Genauere Angaben dazu macht das WBF derzeit nicht. Die Ergebnisse der Administrativuntersuchung würden derzeit ausgewertet, schreibt das Wirtschaftsdepartement.

LANDESVERSORGUNG SICHERSTELLEN

Die Schweizer Hochsee-Handelsflotte wurde während des Zweiten Weltkrieges zur Sicherung der Landesversorgung gegründet. Nach Kriegsende verkaufte der Bund seine Flotte. Die Schiffe gehören inzwischen sechs privaten Reedereien.

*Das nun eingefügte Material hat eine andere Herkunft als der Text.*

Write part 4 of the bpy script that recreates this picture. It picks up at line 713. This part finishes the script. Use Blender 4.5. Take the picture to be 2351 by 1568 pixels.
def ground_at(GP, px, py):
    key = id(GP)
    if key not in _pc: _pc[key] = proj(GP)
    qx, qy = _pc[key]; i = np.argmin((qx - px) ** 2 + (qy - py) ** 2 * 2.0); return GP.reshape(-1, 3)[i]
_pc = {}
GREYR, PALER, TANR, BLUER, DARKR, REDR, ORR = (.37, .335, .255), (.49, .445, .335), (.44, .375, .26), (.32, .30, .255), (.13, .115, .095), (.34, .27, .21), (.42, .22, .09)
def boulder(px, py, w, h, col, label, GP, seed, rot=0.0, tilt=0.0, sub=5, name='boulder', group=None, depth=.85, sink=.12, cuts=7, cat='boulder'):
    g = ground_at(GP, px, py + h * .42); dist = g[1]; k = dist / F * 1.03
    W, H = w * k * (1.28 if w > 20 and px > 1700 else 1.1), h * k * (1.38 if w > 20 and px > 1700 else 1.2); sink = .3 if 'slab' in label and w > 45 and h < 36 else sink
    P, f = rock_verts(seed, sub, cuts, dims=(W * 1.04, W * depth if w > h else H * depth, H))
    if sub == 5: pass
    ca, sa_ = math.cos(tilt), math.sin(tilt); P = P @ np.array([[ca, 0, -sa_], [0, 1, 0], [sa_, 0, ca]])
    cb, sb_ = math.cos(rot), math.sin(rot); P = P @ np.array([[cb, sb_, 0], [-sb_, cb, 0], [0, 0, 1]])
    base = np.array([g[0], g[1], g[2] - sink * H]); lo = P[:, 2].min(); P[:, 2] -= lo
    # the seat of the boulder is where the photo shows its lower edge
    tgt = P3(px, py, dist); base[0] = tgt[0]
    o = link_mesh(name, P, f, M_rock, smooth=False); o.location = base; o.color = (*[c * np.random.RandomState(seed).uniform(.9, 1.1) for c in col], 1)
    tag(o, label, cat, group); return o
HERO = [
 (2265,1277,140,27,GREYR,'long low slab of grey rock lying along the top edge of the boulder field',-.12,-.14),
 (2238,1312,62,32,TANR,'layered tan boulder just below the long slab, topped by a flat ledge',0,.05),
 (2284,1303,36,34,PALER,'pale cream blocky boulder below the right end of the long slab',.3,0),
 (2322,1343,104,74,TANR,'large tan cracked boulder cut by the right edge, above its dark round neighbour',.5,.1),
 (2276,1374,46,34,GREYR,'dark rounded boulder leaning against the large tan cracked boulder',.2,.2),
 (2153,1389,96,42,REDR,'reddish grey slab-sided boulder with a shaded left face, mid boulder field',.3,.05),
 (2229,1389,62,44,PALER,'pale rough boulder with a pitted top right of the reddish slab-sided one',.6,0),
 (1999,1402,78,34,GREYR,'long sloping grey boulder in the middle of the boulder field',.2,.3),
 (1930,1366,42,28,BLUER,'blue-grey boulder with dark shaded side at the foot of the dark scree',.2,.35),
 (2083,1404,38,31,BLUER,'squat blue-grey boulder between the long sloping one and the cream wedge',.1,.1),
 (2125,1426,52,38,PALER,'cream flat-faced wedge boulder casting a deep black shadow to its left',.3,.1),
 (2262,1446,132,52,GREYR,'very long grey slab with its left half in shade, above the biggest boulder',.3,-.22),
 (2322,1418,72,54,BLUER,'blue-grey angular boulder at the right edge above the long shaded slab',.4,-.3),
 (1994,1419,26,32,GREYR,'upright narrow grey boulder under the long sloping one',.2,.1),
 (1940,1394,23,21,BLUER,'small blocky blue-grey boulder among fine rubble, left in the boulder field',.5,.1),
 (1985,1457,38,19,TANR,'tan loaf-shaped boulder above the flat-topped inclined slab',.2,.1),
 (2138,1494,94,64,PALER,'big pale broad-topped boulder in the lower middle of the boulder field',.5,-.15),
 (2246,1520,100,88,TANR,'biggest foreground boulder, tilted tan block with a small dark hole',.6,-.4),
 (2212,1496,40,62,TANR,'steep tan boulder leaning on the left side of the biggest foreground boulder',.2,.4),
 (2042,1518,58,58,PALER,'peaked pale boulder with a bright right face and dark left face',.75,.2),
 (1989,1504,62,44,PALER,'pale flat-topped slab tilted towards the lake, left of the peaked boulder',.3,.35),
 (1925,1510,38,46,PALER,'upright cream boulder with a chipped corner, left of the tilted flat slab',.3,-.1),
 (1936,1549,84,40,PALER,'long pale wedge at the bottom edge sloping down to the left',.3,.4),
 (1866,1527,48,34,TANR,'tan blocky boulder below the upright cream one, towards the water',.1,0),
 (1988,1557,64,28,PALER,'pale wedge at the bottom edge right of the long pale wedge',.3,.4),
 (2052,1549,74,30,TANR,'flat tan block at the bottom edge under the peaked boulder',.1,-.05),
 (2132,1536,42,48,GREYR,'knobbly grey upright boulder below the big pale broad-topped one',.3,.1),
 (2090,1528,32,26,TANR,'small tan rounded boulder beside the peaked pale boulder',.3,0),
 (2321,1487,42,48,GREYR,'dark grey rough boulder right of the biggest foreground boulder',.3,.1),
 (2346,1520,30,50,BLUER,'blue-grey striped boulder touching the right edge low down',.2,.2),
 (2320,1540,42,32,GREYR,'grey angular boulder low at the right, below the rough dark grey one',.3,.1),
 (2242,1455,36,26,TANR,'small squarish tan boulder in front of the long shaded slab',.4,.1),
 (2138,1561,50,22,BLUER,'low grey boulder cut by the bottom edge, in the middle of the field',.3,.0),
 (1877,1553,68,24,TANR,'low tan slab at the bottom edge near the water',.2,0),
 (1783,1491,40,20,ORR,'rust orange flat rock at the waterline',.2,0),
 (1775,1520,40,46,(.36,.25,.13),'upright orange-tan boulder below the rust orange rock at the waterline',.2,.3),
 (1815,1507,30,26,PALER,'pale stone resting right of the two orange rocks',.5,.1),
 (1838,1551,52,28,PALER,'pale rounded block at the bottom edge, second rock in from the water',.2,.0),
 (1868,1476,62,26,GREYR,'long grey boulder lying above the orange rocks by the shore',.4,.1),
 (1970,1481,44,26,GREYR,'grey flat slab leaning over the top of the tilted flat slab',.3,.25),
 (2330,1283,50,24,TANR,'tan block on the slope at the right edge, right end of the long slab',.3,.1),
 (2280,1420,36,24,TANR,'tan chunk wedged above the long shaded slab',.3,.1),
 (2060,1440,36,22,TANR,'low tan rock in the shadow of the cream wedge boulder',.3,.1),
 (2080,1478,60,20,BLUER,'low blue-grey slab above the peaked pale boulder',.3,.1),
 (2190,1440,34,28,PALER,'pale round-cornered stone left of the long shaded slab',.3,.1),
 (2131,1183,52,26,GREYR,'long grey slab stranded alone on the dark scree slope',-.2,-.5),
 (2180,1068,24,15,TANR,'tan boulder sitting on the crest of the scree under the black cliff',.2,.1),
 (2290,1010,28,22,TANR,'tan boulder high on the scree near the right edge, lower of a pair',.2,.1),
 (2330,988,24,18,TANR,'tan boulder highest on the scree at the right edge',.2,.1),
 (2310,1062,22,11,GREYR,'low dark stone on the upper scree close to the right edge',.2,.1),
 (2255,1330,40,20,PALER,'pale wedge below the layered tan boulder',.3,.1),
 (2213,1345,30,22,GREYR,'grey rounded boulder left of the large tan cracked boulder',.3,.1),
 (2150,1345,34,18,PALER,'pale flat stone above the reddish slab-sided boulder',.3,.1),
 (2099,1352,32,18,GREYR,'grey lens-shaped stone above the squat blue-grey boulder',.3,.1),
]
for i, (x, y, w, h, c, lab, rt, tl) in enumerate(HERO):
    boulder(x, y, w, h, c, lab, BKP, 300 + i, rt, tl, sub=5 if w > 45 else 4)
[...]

Doch der zentrale Auftrag der Landesversorgung blieb bestehen.

Um diesen zu erfüllen und einen ausreichenden Bestand an Hochseeschiffen zu sichern, garantiert der Bund für diese Schiffe. So ist er in diesem Zusammenhang bis am 31. Dezember 2015 verschiedene Bürgschaften im Umfang von insgesamt 723 Mio CHF eingegangen.

Bisher hat der Bund im Zusammenhang mit der Hochsee-Handelsflotte noch nie eine Bürgschaftszahlung leisten müssen, sagte ein Sprecher des Wirtschaftsdepartements im September gegenüber der sda.

Im vergangenen Dezember hat der Bundesrat entschieden, die Hochseeflotte nicht mehr weiter zu fördern. Die bestehenden Bürgschaften sollen langfristig auslaufen, bei der letzten Bürgschaft ist dies Ende 2032 der Fall.